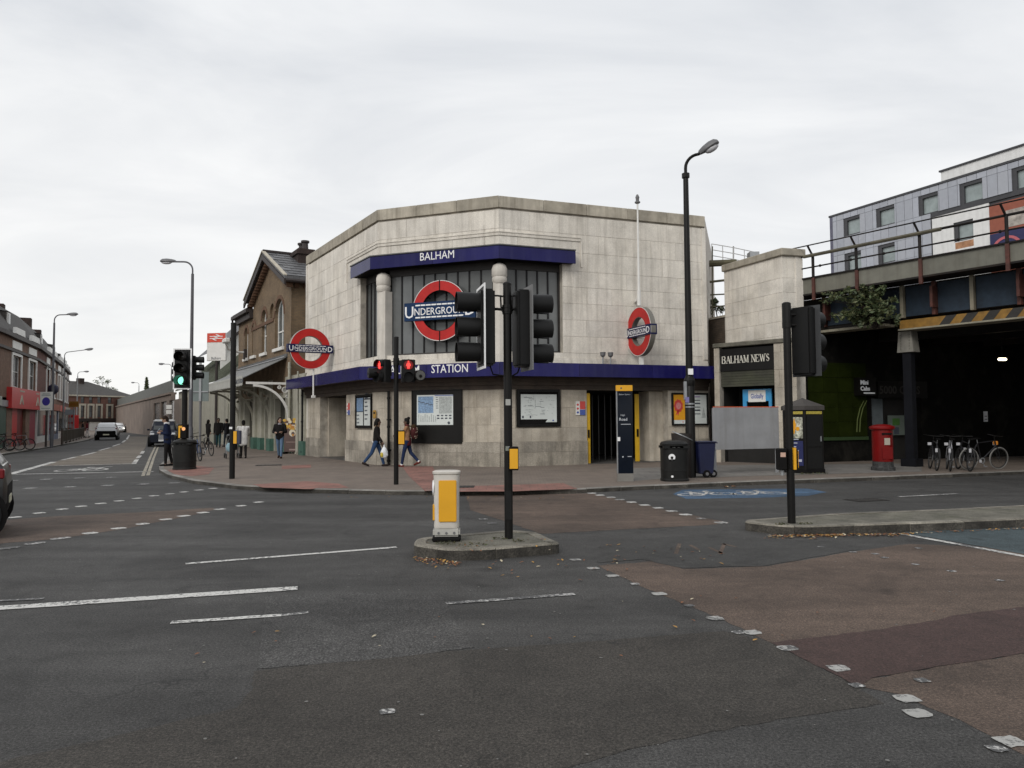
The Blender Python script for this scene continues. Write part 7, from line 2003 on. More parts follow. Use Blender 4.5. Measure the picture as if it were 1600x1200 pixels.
# litter bin
def litter_bin(p, label, h=1.12, r=.36, m=None, rz=0.0, sc=1.0, emblem=True):
    t = thing('litter_bin', label, 'litter bin', p, rz); m = m or mat('black bin plastic', (.010, .010, .0095), spec=.25, rough=.45, var=.25, dirt=.2, dirtcol=(.04, .037, .032))
    n = 24
    def sq(k, r_): a = 2 * math.pi * k / n; c, s_ = math.cos(a), math.sin(a); return (r_ * math.copysign(abs(c) ** .7, c), r_ * math.copysign(abs(s_) ** .7, s_))
    def loft(prof):
        vs = [(*sq(k, r_), z) for r_, z in prof for k in range(n)]
        fs = [(i * n + k, i * n + (k + 1) % n, (i + 1) * n + (k + 1) % n, (i + 1) * n + k) for i in range(len(prof) - 1) for k in range(n)]
        return vs, fs + [tuple(reversed(range(n))), tuple(range((len(prof) - 1) * n, len(prof) * n))]
    MB().add(*loft([(r * 1.03, 0), (r * 1.03, .05), (r * .98, .07), (r, .26), (r * 1.015, .265), (r * 1.015, .285), (r, .29), (r, .80), (r * 1.02, .805), (r * 1.02, .83)])).build('body', m, t, smooth=True)
    MB().add(*loft([(r * .80, .82), (r * .80, h - .13)])).build('throat', m_matt, t)
    pm = MB()
    for k in range(4):
        a = R(45 + 90 * k); pm.cbox((r * 1.05 * math.cos(a), r * 1.05 * math.sin(a), (.83 + h - .13) / 2), (.16, .16, h - .13 - .83))
    pm.build('pillar', m, t)
    MB().add(*loft([(r * 1.02, h - .13), (r * 1.03, h - .08), (r * .9, h - .03), (r * .5, h), (r * .2, h)])).build('lid', m, t, smooth=True)
    for q in range(2):
        a = -.40 + .8 * q
        MB(Matrix.Rotation(a, 4, 'Z')).box((-.085, -r * .83, .85), (.085, -r * .805, h - .16)).build('opening', mat('pale aperture', (.25, .25, .24), rough=.6) if 'pale aperture' not in MATS else MATS['pale aperture'], t)
    if emblem:
        e = MB(); e.disc((-.13, .61), .085, -r * 1.02 - .004, -r * .97, 18); e.cur = 1; e.disc((-.13, .60), .035, -r * 1.02 - .008, -r * 1.02 - .0045, 12); e.box((-.2, -r * 1.02 - .009, .53), (-.06, -r * 1.02 - .0046, .56))
        e.cur = 0; e.disc((-.13, .13), .03, -r * 1.04 - .004, -r * .97, 10)
        e.build('emblem', [m_letter, m_matt], t)
    return t
p = g(1054, 751, .1); p.z = .1
litter_bin(p, 'black rounded litter bin with a white emblem at the foot of the tall lamp', h=1.02, r=.335)
p = g(288, 734, .1); p.z = .1
litter_bin(p + Vector((-.10, .25, 0)), 'scuffed black litter bin in front of the bicycles by the left street', h=1.0, r=.335, emblem=False)
# brown-black bin behind the lamp, blue wheeled bin
p = g(1077, 748, .1); p.z = .1
t = thing('waste_sack_frame', 'dark brown open sack holder between the litter bin and the blue wheeled bin', 'bin', p + Vector((-.05, .5, 0)), 0)
MB().lathe([(.25, 0), (.27, .05), (.29, 1.0), (.30, 1.18), (.27, 1.18), (.26, .9)], 14).build('sack', mat('brown black plastic', (.018, .014, .012), rough=.5, var=.3, bump=.8, bs=14), t, smooth=True)
MB().tube([(.3 * math.cos(a), .3 * math.sin(a), 1.18 - .14 * (math.cos(a) + .6)) for a in [R(200 + 14 * k) for k in range(13)]], .015, 6).build('rim_wire', m_galv, t)
p = g(1099, 745.5, .1); p.z = .1
t = thing('wheeled_bin', 'dark blue wheeled refuse bin behind the tall lamp post', 'wheeled bin', p, R(8))
m_wb = mat('navy bin plastic', (.007, .010, .042), rough=.4, var=.12)
b = MB(); vs = [(-.19, -.24, .1), (.19, -.24, .1), (.19, .24, .1), (-.19, .24, .1), (-.24, -.28, .93), (.25, -.28, .93), (.25, .3, .93), (-.24, .3, .93)]
b.add(vs, [(3, 2, 1, 0), (4, 5, 6, 7), (0, 1, 5, 4), (1, 2, 6, 5), (2, 3, 7, 6), (3, 0, 4, 7)]); b.build('body', m_wb, t, bevel=.02)
MB().box((-.26, -.31, .932), (.27, .32, .965)).build('lid', m_wb, t, bevel=.012); MB().tube([(.27, -.2, .93), (.33, -.2, .92), (.33, .2, .92), (.27, .2, .93)], .014, 6).build('handle', m_wb, t)
for x in (.0, .2): w_ = MB().lathe([(.10, -.02), (.105, .0), (.105, .05), (.10, .07)], 14, (x, -.24 if x < .1 else -.2, .105), 'y').build('wheel', m_matt, t); MB().lathe([(.045, -.03), (.045, -.021)], 10, (x, -.24 if x < .1 else -.2, .105), 'y').build('hub', m_lampgrey, w_)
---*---
*Exercise requirements*. Your copy of the data above should match it exactly, except that pictures are left out.

*Right answer*.
The Blender Python script for this scene continues. Write part 7, from line 2003 on. More parts follow. Use Blender 4.5. Measure the picture as if it were 1600x1200 pixels.
# litter bin
def litter_bin(p, label, h=1.12, r=.36, m=None, rz=0.0, sc=1.0, emblem=True):
    t = thing('litter_bin', label, 'litter bin', p, rz); m = m or mat('black bin plastic', (.010, .010, .0095), spec=.25, rough=.45, var=.25, dirt=.2, dirtcol=(.04, .037, .032))
    n = 24
    def sq(k, r_): a = 2 * math.pi * k / n; c, s_ = math.cos(a), math.sin(a); return (r_ * math.copysign(abs(c) ** .7, c), r_ * math.copysign(abs(s_) ** .7, s_))
    def loft(prof):
        vs = [(*sq(k, r_), z) for r_, z in prof for k in range(n)]
        fs = [(i * n + k, i * n + (k + 1) % n, (i + 1) * n + (k + 1) % n, (i + 1) * n + k) for i in range(len(prof) - 1) for k in range(n)]
        return vs, fs + [tuple(reversed(range(n))), tuple(range((len(prof) - 1) * n, len(prof) * n))]
    MB().add(*loft([(r * 1.03, 0), (r * 1.03, .05), (r * .98, .07), (r, .26), (r * 1.015, .265), (r * 1.015, .285), (r, .29), (r, .80), (r * 1.02, .805), (r * 1.02, .83)])).build('body', m, t, smooth=True)
    MB().add(*loft([(r * .80, .82), (r * .80, h - .13)])).build('throat', m_matt, t)
    pm = MB()
    for k in range(4):
        a = R(45 + 90 * k); pm.cbox((r * 1.05 * math.cos(a), r * 1.05 * math.sin(a), (.83 + h - .13) / 2), (.16, .16, h - .13 - .83))
    pm.build('pillar', m, t)
    MB().add(*loft([(r * 1.02, h - .13), (r * 1.03, h - .08), (r * .9, h - .03), (r * .5, h), (r * .2, h)])).build('lid', m, t, smooth=True)
    for q in range(2):
        a = -.40 + .8 * q
        MB(Matrix.Rotation(a, 4, 'Z')).box((-.085, -r * .83, .85), (.085, -r * .805, h - .16)).build('opening', mat('pale aperture', (.25, .25, .24), rough=.6) if 'pale aperture' not in MATS else MATS['pale aperture'], t)
    if emblem:
        e = MB(); e.disc((-.13, .61), .085, -r * 1.02 - .004, -r * .97, 18); e.cur = 1; e.disc((-.13, .60), .035, -r * 1.02 - .008, -r * 1.02 - .0045, 12); e.box((-.2, -r * 1.02 - .009, .53), (-.06, -r * 1.02 - .0046, .56))
        e.cur = 0; e.disc((-.13, .13), .03, -r * 1.04 - .004, -r * .97, 10)
        e.build('emblem', [m_letter, m_matt], t)
    return t
p = g(1054, 751, .1); p.z = .1
litter_bin(p, 'black rounded litter bin with a white emblem at the foot of the tall lamp', h=1.02, r=.335)
p = g(288, 734, .1); p.z = .1
litter_bin(p + Vector((-.10, .25, 0)), 'scuffed black litter bin in front of the bicycles by the left street', h=1.0, r=.335, emblem=False)
# brown-black bin behind the lamp, blue wheeled bin
p = g(1077, 748, .1); p.z = .1
t = thing('waste_sack_frame', 'dark brown open sack holder between the litter bin and the blue wheeled bin', 'bin', p + Vector((-.05, .5, 0)), 0)
MB().lathe([(.25, 0), (.27, .05), (.29, 1.0), (.30, 1.18), (.27, 1.18), (.26, .9)], 14).build('sack', mat('brown black plastic', (.018, .014, .012), rough=.5, var=.3, bump=.8, bs=14), t, smooth=True)
MB().tube([(.3 * math.cos(a), .3 * math.sin(a), 1.18 - .14 * (math.cos(a) + .6)) for a in [R(200 + 14 * k) for k in range(13)]], .015, 6).build('rim_wire', m_galv, t)
p = g(1099, 745.5, .1); p.z = .1
t = thing('wheeled_bin', 'dark blue wheeled refuse bin behind the tall lamp post', 'wheeled bin', p, R(8))
m_wb = mat('navy bin plastic', (.007, .010, .042), rough=.4, var=.12)
b = MB(); vs = [(-.19, -.24, .1), (.19, -.24, .1), (.19, .24, .1), (-.19, .24, .1), (-.24, -.28, .93), (.25, -.28, .93), (.25, .3, .93), (-.24, .3, .93)]
b.add(vs, [(3, 2, 1, 0), (4, 5, 6, 7), (0, 1, 5, 4), (1, 2, 6, 5), (2, 3, 7, 6), (3, 0, 4, 7)]); b.build('body', m_wb, t, bevel=.02)
MB().box((-.26, -.31, .932), (.27, .32, .965)).build('lid', m_wb, t, bevel=.012); MB().tube([(.27, -.2, .93), (.33, -.2, .92), (.33, .2, .92), (.27, .2, .93)], .014, 6).build('handle', m_wb, t)
for x in (.0, .2): w_ = MB().lathe([(.10, -.02), (.105, .0), (.105, .05), (.10, .07)], 14, (x, -.24 if x < .1 else -.2, .105), 'y').build('wheel', m_matt, t); MB().lathe([(.045, -.03), (.045, -.021)], 10, (x, -.24 if x < .1 else -.2, .105), 'y').build('hub', m_lampgrey, w_)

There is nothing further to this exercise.